Oil, acrylic, India ink, Inkjet print on paper, antique ledger paper on canvas
24” x 36”

Identity, as taught through community and family, is an invaluable gift. As a traditional member of my community and an artist, my work is continually working on fleshing out an equitable co-existence for the two. “Groundedness” comes as a by-product of cultural and social symbiosis. I will forever know how it feels to be home on our traditional lands with my family and friends buzzing alongside me. I am a fortunate person to know my lineage and doubly lucky to be able to teach our history to our youngest generations. Nothing is more powerful to me than hearing my children say the names of our land in the language that has been here since before they were here. Featured in this painting is my great-great-grandfather, White-Man-Runs-Him or Morning Star.

Chief Bell Rock, 2021

Ink on cold press
5.5” x 4.25”

Speaking with tribal elders combined with countless hours of research has led me to know more about the path and trajectory of the people who have given me life. In this effort, I've experienced moments of pure beauty and pain captured in combing catalogs of a disappearing people, a "vanishing race." My search for understanding only reinforces that our humanness is resilient and our beauty is powerful, especially in the face of adversity. The "Indian," as the western world once knew it, is dead. In its place stands the People, those who love, laugh, and live. A people endowed with knowledge, grounded and gathered from thousands of years of humanness had on the land.

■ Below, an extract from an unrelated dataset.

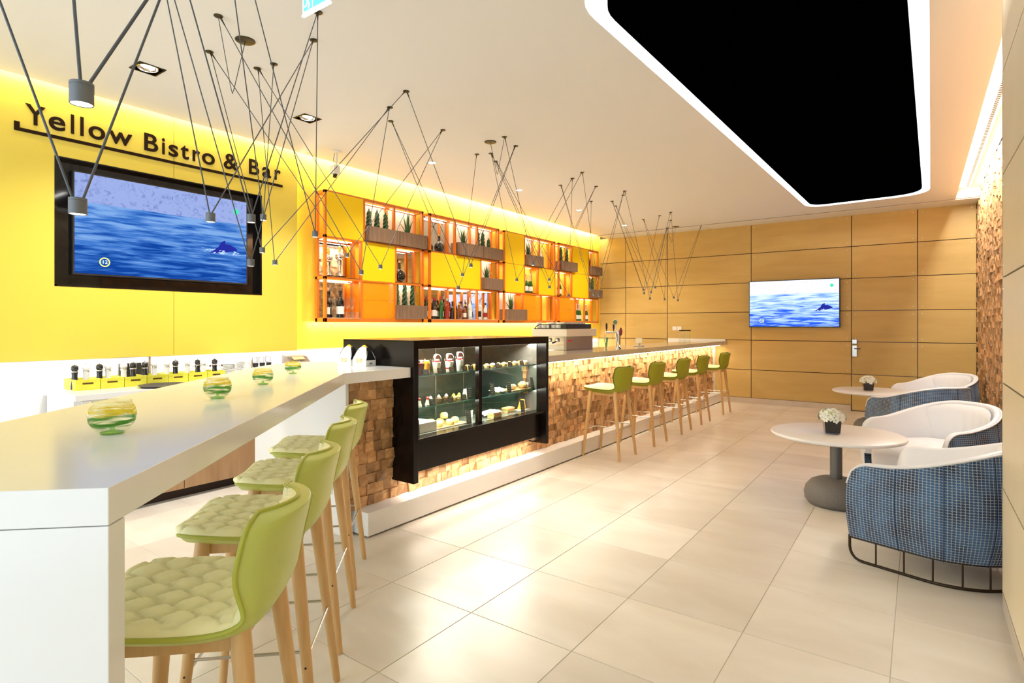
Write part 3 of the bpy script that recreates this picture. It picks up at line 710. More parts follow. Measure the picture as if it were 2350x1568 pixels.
trz = MB().box(-3.68, -3.36, 3.05, 4.65, Z3, Z3+.012).build('steel_tray', M['steel']); tag(trz, 'shallow steel tray lying at the back of the case deck', 'tray')

# ================================================================ shelf units on the yellow wall
XF, XB = -5.47, -5.645
DZ = [1.495, 1.998, 2.472, 2.999]     # bay levels
def unit(y0, y1, label, rows, first):
    W = y1-y0; t = thing('shelf_unit', label, 'shelf', (XB, y0, 1.495)); D = XF-XB; b = .033
    fr = MB()
    for z in (0, .503-.014, .990-.014-.013, 1.504-b):
        hz = .045 if z == 0 else b
        fr.box(D-b, D, 0, W, z, z+hz).box(0, b, 0, W, z, z+hz)
    for y in (0, W-b):
        fr.box(D-b, D, y, y+b, 0, 1.504).box(0, b, y, y+b, 0, 1.504)
    for z in (0, .503-.014, .963, 1.504-b):
        hz = .045 if z == 0 else b
        for y in (0, W-b): fr.box(b, D-b, y, y+b, z, z+hz)
    fr.build('frame', M['orange'], t, bevel=.002)
    Zr = [(.045, .489), (.517, .963), (.991, 1.476)]
    for (ri, bays) in rows:
        z0, z1 = Zr[ri]
        for (a, c, kind) in bays:
            a -= y0; c -= y0
            if c < W-.05:
                MB().box(0, b, c, c+b, z0, z1).box(D-b, D, c, c+b, z0, z1).build('divider', M['orange'], t)
            if kind == 'Y': MB().box(D-.02, D+.002, a, c, z0-.01, z1+.01).build('door', M['yellowdoor'], t, bevel=.002)
            elif kind == 'O':
                zm = (z0+z1)/2
                for q0, q1 in ((z0, zm-.003), (zm+.003, z1)): MB().box(D-.016, D-.012, a, c, q0, q1).build('glass_drawer', M['frosted'], t)
                MB().box(0, .006, a, c, z0, z1).build('back_panel', M['orange2'], t)
            else:
                MB().box(0, .006, a, c, z0, z1).build('back_panel', M[{'m': 'mirror', 'y': 'yellowwall', 'p': 'paleback'}[kind]], t)
                MB().box(.04, .05, a+.03, c-.03, z1-.004, z1).build('light_strip', M['led'], t)
                MB().box(0, D, a, c, z0-.004, z0+.002).build('shelf_board', M['paleback'], t)
    area('bay_light', (XF-.06, (y0+y1)/2, 2.97), (.05, 1.4), 1.6, (1, .85, .65))
    area('bay_light', (XF-.06, (y0+y1)/2, 2.44), (.05, 1.4), 1.6, (1, .85, .65))
    area('bay_light', (XF-.06, (y0+y1)/2, 1.975), (.05, 1.4), 1.6, (1, .85, .65))
unit(3.98, 5.558, 'orange framed wall shelf unit nearest the television wall', [
    (2, [(4.008, 4.528, 'Y'), (4.528, 5.016, 'p'), (5.044, 5.53, 'p')]),
    (1, [(4.008, 4.49, 'm'), (4.518, 5.04, 'Y'), (5.04, 5.53, 'm')]),
    (0, [(4.008, 4.49, 'm'), (4.518, 5.04, 'O'), (5.04, 5.53, 'p')])], 0)
unit(5.676, 7.27, 'orange framed wall shelf unit holding the row of spirit bottles', [
    (2, [(5.704, 6.19, 'm'), (6.218, 6.70, 'p'), (6.728, 7.242, 'p')]),
    (1, [(5.704, 6.783, 'Y'), (6.783, 7.242, 'p')]),
    (0, [(5.704, 6.19, 'm'), (6.218, 6.70, 'm'), (6.728, 7.242, 'm')])], 0)
unit(7.399, 8.994, 'orange framed wall shelf unit third along, above the coffee machine', [
    (2, [(7.427, 7.97, 'Y'), (7.97, 8.44, 'p'), (8.468, 8.966, 'y')]),
    (1, [(7.427, 7.97, 'Y'), (7.97, 8.40, 'y'), (8.428, 8.966, 'Y')]),
    (0, [(7.427, 7.92, 'p'), (7.948, 8.51, 'O'), (8.51, 8.966, 'y')])], 0)
unit(9.117, 10.729, 'orange framed wall shelf unit at the end by the plywood wall', [
    (2, [(9.145, 9.60, 'y'), (9.628, 10.275, 'Y'), (10.275, 10.701, 'y')]),
    (1, [(9.145, 9.60, 'y'), (9.628, 10.275, 'Y'), (10.275, 10.701, 'y')]),
    (0, [(9.145, 9.74, 'O'), (9.74, 10.12, 'm'), (10.148, 10.701, 'y')])], 0)
R1, R2, R3 = 2.488, 2.014, 1.542      # floor heights of the three rows (top, middle, bottom)
def planter(y0, y1, z, label):
    t = thing('planter_box', label, 'planter', (-5.50, (y0+y1)/2, z)); h = (y1-y0)/2
    MB().box(-.09, -.075, -h, h, 0, .175).box(.075, .09, -h, h, 0, .175).box(-.075, .075, -h, -h+.015, 0, .175).box(-.075, .075, h-.015, h, 0, .175).box(-.075, .075, -h+.015, h-.015, 0, .01).build('box', M['planter'], t)
    stuff(MB().grid(lambda u, v: (-.075+.15*u, -h+.015+(2*h-.03)*v, .15+.006*math.sin(u*31+v*57)), 8, 14).build('soil', M['joint'], t))
def aloe(y, z, h, label, n=10, seed=1):
    t = thing('aloe_plant', label, 'plant', (-5.50, y, z+.15)); r = random.Random(seed)
    for k in range(n):
        an = k*2.399; lean = .12+.55*(k/n); L = h*(1-.35*k/n)*r.uniform(.85, 1.1); w0 = .021
        b = MB(); d = Vector((math.cos(an), math.sin(an), 0)); sd = Vector((-d.y, d.x, 0)); ring = []
        for i in range(7):
            q = i/6; p = d*(math.sin(lean*(.6+q*.6))*L*q+.012)*(.55 if abs(d.x) > .5 else 1)+Vector((0, 0, L*q*math.cos(lean*q*.8))); ww = w0*(1-q**1.6)+.0006
            ring.append([p+sd*ww, p+d*.006*(1-q), p-sd*ww, p-d*.007*(1-q)])
        for a in ring: b.v += [tuple(x) for x in a]
        for i in range(6):
            for j in range(4): b.f.append((i*4+j, i*4+(j+1) % 4, i*4+4+(j+1) % 4, i*4+4+j))
        b.build('leaf', M['leaf'], t, 60)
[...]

Ben Pease was born in 1989 in Missoula, Montana. He was the youngest of three siblings and grew up on the Crow Indian Reservation. Ben attended Minot State University on a football scholarship and was awarded the Twyman Art Scholarship. At MSU he studied under Walter Piehl, a protégé of world-renowned artist Fritz Scholder. After meeting his wife at Minot State University and having their first son, Ben and his family moved to Bozeman, Montana. He left football behind and continued his pursuit of art and creativity at Montana State University where he studied under Rollin Beamish and Sara Mast.

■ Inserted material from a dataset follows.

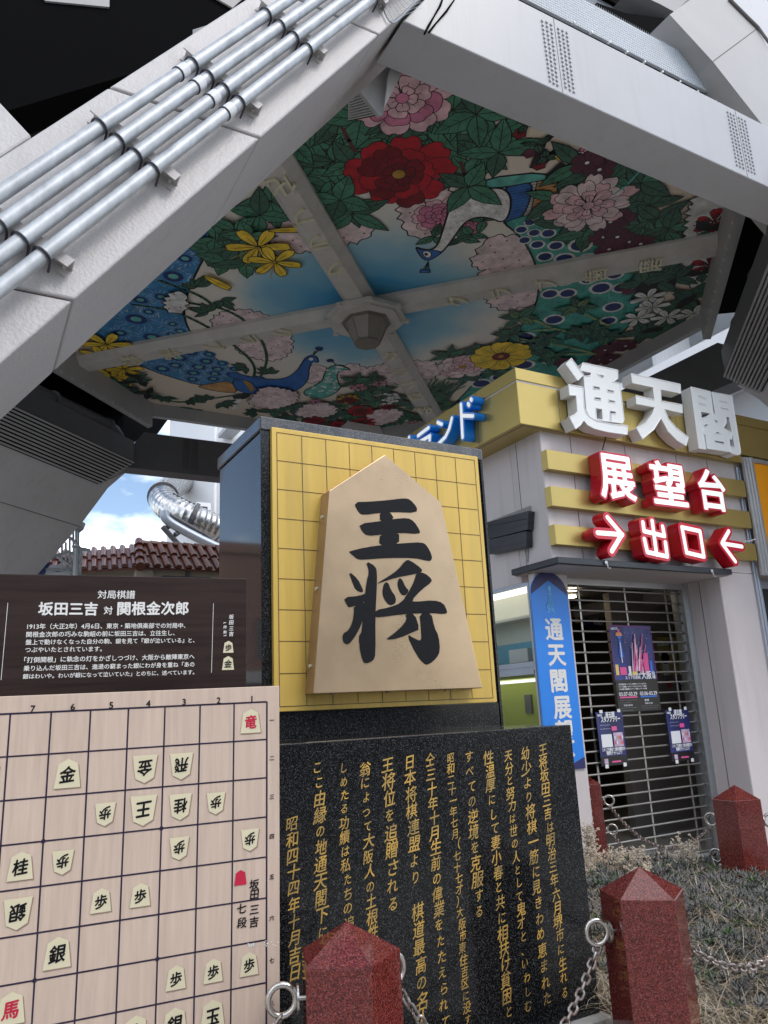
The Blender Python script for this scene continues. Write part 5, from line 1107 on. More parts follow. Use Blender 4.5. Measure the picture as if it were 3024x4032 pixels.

Ben’s work has gained national and international attention. His work has been featured in scores of magazines, books, online publications, and social media networks including Western Art Collector Magazine, Southwest Art Magazine, Mountain Living Magazine, Big Sky Journal, Fine Art Connoisseur Magazine, Cowboys & Indians Magazine, Montana Women’s Magazine, National Geographic, University of North Carolina Press, and various international periodicals in Dubai, Abu Dhabi, Stuttgart, and Frankfurt.

Ben was commissioned to participate in a large group exhibition at the Chicago Field Museum, University of Chicago’s Neubauer Collegium, titled “Apsáalooke Women & Warriors,” which opened March of 2020. The exhibition traveled to the Museum of the Rockies in 2022 and will be at the Carnegie Museum of Natural History in Pittsburgh, Pennsylvania in 2023. He was named Artist-of-the-Year by the Yellowstone Art Museum’s Board of Trustees in 2019. Ben, his wife Malisha, his sons Laetus and Quannah, and his daughter Aluute, currently live in Billings, Montana.